Alan could probably answer this question a lot better, but here IIRC the
different 'sets' of kernels/patches combinations (and please correct me
if i am wrong somewhere):

linux-2.4.X.tar.[gz|bz2]:	Standard new kernel. Base for all patches.
patch-2.4.(X+1)-preY.gz:	Linus prerelease patch for the nkerext upcoming
base release.
patch-2.4.X-acZ.[gz|bz2]:	Alan Cox patch for current base. Often
includes Linus prerelease patches as well.

There is no direct correlation between the Y and the Z, at least not the
numbering. You usually have to check the
dates and see which date an ac-patch has, then you can loosely predict
which prerelease patch might have been used.

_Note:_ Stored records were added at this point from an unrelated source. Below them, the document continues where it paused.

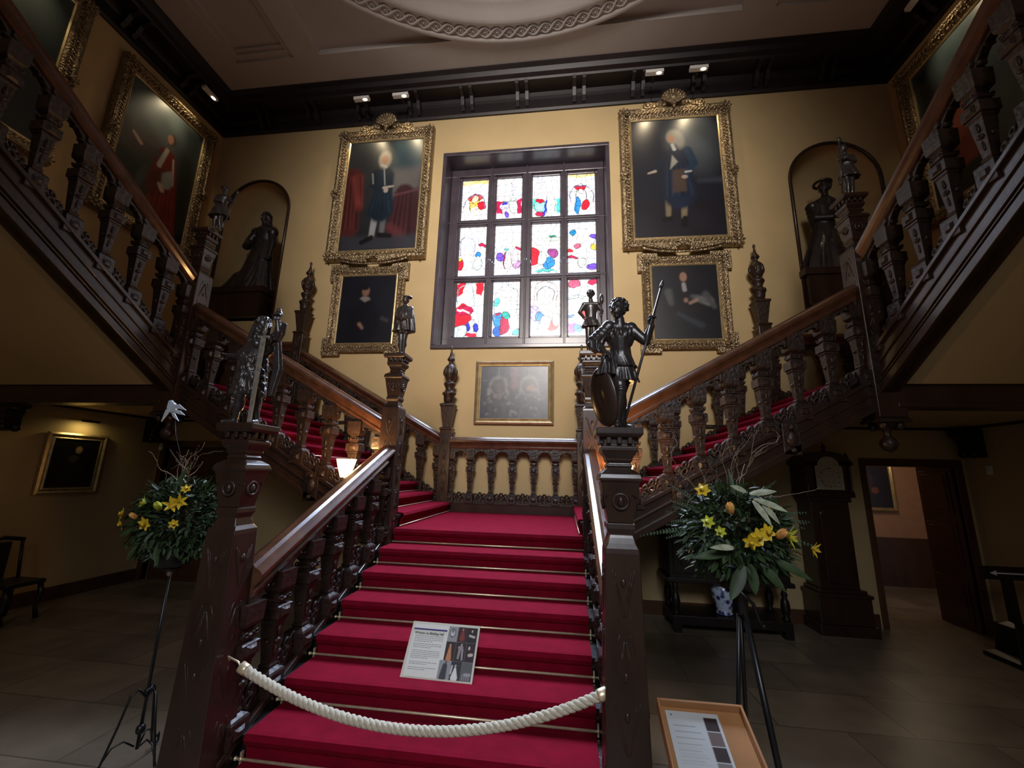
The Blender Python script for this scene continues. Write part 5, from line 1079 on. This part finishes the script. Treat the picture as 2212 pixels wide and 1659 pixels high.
# display lectern at lower right
lo = mat('pale_oak_tray', (.36, .17, .065), .45, var=.2, vscale=8)
lc = empty('display_lectern', (0, 0, 0), 'sloping oak tray lectern holding a printed sheet, at the bottom right', 'lectern')
mb = MB(); mb.box(-.14, .20, -.42, 0, -.02, 0); mb.box(-.15, -.14, -.43, .01, -.02, .035); mb.box(.20, .21, -.43, .01, -.02, .035); mb.box(-.14, .20, 0, .01, -.02, .035); mb.box(-.14, .20, -.43, -.42, -.02, .035); mb.box(-.14, .20, -.43, .0, -.05, -.02); mb.obj('tray', lo, lc, bevel=.002)
def sheet2(X, Z, W, H):
    p = Paint(X, Z, W, H, (176, 178, 178))
    for k, c in enumerate(((40, 24, 22), (96, 80, 74), (44, 28, 24), (110, 104, 98), (30, 18, 14), (60, 50, 46))): z = .95-.155*k; p.poly([(.70, z-.145), (.70, z), (.95, z), (.95, z-.145)], c, .006)
    for k in range(26):
        if k in (0, 7, 15): continue
        z = .90-.032*k; p.cap(.10, z, .56+.06*math.sin(k*2.3), z, .003, .003, (120, 122, 124), .006)
    p.ell(.10, .955, .02, .016, (50, 52, 48), .01); return p.C
q = paint_mesh('printed_sheet', -.12, .10, 0, .38, 70, 110, sheet2, paper_m, lc); q.rotation_euler = (-PI/2, 0, 0); q.scale = (1, 1, 1); q.location = (0, -.40, .004)
q.rotation_euler = (-PI/2, 0, 0)
mb = MB(); mb.tube([(0.03, -.2, -.02), (.03, -.14, -.95)], .02, 8); mb.obj('post', iron, lc)
lc.location = (1.435, -5.08, .945); lc.rotation_euler = (math.radians(26), 0, math.radians(0))
# ================================================================ FURNITURE UNDER THE STAIRS
# longcase clock
kx0, kx1, ky = 4.50, 5.18, -.30; kc = (kx0+kx1)/2
ck = empty('longcase_clock', (kc, -.1, FZ), 'tall dark longcase clock with arched silvered dial, under the right stair flight', 'clock')
mb = MB(); mb.box(kx0-.03, kx1+.06, -.34, WY-.04, FZ, FZ+.14); mb.box(kx0, kx1+.02, -.31, WY-.04, FZ+.14, .34); mb.box(kx0-.02, kx1+.04, -.33, WY-.04, .34, .39); mb.box(kx0+.03, kx1-.01, -.29, WY-.04, .39, .44); mb.obj('plinth', clock_m, ck, bevel=.008)
mb = MB(); mb.box(kx0+.07, kx1-.08, -.26, WY-.04, .44, 1.72); mb.box(kx0+.04, kx1-.05, -.29, WY-.04, 1.66, 1.73); mb.box(kx0+.0, kx1-.0, -.32, WY-.04, 1.73, 1.80); mb.obj('trunk', clock_m, ck, bevel=.008)
mb = MB(); pr = [(kc-.17, .52), (kc+.17, .52), (kc+.17, 1.45)]+[(kc+.17*math.cos(PI*i/12), 1.45+.13*math.sin(PI*i/12)) for i in range(13)]; mb.prism(pr, 'y', -.285, -.26); mb.obj('trunk_door', clock_m, ck, bevel=.006)
mb = MB(); mb.box(kx0+.02, kx1-.02, -.30, WY-.04, 1.80, 2.24)
for i in range(14):
    a0, a1 = PI*i/14, PI*(i+1)/14; mb.prism([(kc+.34*math.cos(a0), 2.24+.17*math.sin(a0)), (kc+.34*math.cos(a1), 2.24+.17*math.sin(a1)), (kc+.34*math.cos(a1), 2.20), (kc+.34*math.cos(a0), 2.20)], 'y', -.33, WY-.06)
mb.box(kx0-.02, kx1+.02, -.33, WY-.04, 2.20, 2.26); mb.obj('hood', clock_m, ck, bevel=.004)
for sx in (-1, 1):
    mb = MB(); mb.lathe(kc+sx*.30, -.315, [(1.80, .03), (1.83, .02), (1.84, .018), (2.16, .018), (2.18, .022), (2.2, .03)], 10); mb.obj('hood_column', clock_m, ck)
for x, z in ((kc-.30, 2.30), (kc, 2.44), (kc+.30, 2.30)): mb = MB(); mb.lathe(x, -.28, [(z-.03, .03), (z, .02), (z+.03, .035), (z+.06, .02), (z+.10, .004)], 10); mb.obj('finial', clock_m, ck)
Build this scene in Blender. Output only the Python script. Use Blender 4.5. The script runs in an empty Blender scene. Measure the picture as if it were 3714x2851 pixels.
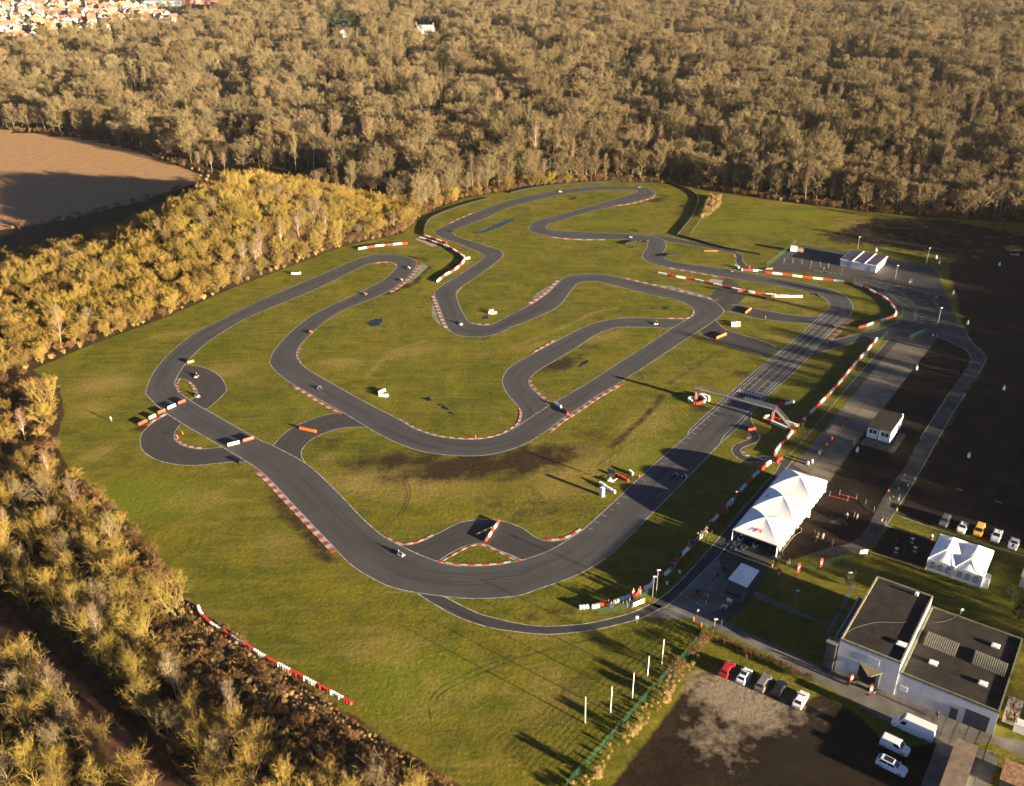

I also think that at least the basr releases and the prerelease patches
have changelogs included with which you can easily check if some patches
might actually fix problems you have.

So to sum it up, the newest things can usually be found in the
ac-patches, meaning cutting edge (and i mean it, you can cut yourself
sometimes with them, but some goes for a prerelease patch as for a
broken base release... ;). And in a new base release everything starts

Read ya, Phil

rpjday wrote:
>   i thought i understood this once upon a time, but apparently
> not.  what's the relationship between the 2.4.2 kernel, the "ac"
> patches, and the recently-announced 2.4.3-pre2?
>   i know that the frequent "ac" patches are alan cox's work,
> but i saw the announcement about kernel 2.4.3-pre2 at linuxtoday.com
> and went looking for it.  where the heck is it?  and more
> crucially, what is it and how does it fit into the kernel
> advancement scheme?
>   is there a short doc about all of this?